CBP would have to make public twice a year all the times the rebuttable presumption was waived, the bill says. The agency would also be required to tell traders "the type, nature, and extent of evidence that demonstrates" that goods detained or seized due to the ban on the importation of goods made with forced labor were not made with forced labor. The release of a list of companies that accept transferred Xinjiang workers and the release of the guidance that would help importers avoid the rebuttable presumption are due 180 days after passage, which is when the rebuttable presumption takes effect.

Before that, the administration must solicit public comments and hold a public hearing on "how best to ensure that goods mined, produced, or manufactured wholly or in part with forced labor in the People's Republic of China, including by Uyghurs, Kazakhs, Kyrgyz, Tibetans, and members of other persecuted groups in the People's Republic of China, and especially in the Xinjiang Uyghur Autonomous Region, are not imported into the United States."

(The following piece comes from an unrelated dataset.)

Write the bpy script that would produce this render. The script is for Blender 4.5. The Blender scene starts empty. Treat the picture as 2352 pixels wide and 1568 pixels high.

The administration is particularly interested in hearing about how to trace the origin of goods, improve supply chain transparency and identify how Chinese goods that were made with forced labor move through other countries before coming to the U.S. It also wants recommendations on how CBP can accurately identify Xinjiang goods.

The bill says that the administration has to develop a plan to continue to identify more companies that accept labor transfers or use Xinjiang inputs, and it has to develop an enforcement plan for all the companies it has identified in those two categories. It says that cotton, tomatoes and polysilicon -- all of which have already been subject to withhold release orders -- are high priorities and they need to have their own specific enforcement plans. Also on forced labor, there's an amendment that tells CBP to assess whether rare earth minerals from Afghanistan are made with forced labor, and therefore should be subject to a WRO.

The NDAA also includes the House version of the The Integrity, Notification, and Fairness in Online Retail Marketplaces for Consumers (INFORM Consumers) Act. Senate Judiciary Committee Chairman Dick Durbin, D-Ill., and Sen. Bill Cassidy, R-La., co-sponsored the amendment. The INFORM Act requires high-volume third party sellers on e-commerce platforms to have to disclose their names and a way to contact them. A high-volume seller is defined as someone who has made 200 or more sales in a 12-month period, worth $5,000 or more. It also requires companies like Amazon or e-Bay to create a hotline to allow customers to report postings they believe to be stolen, counterfeit or dangerous products. The Federal Trade Commission would enforce the law, the senators said. There's also an amendment that forbids the operation of railroad freight cars with involvement from state-owned enterprises from non-market rate economies.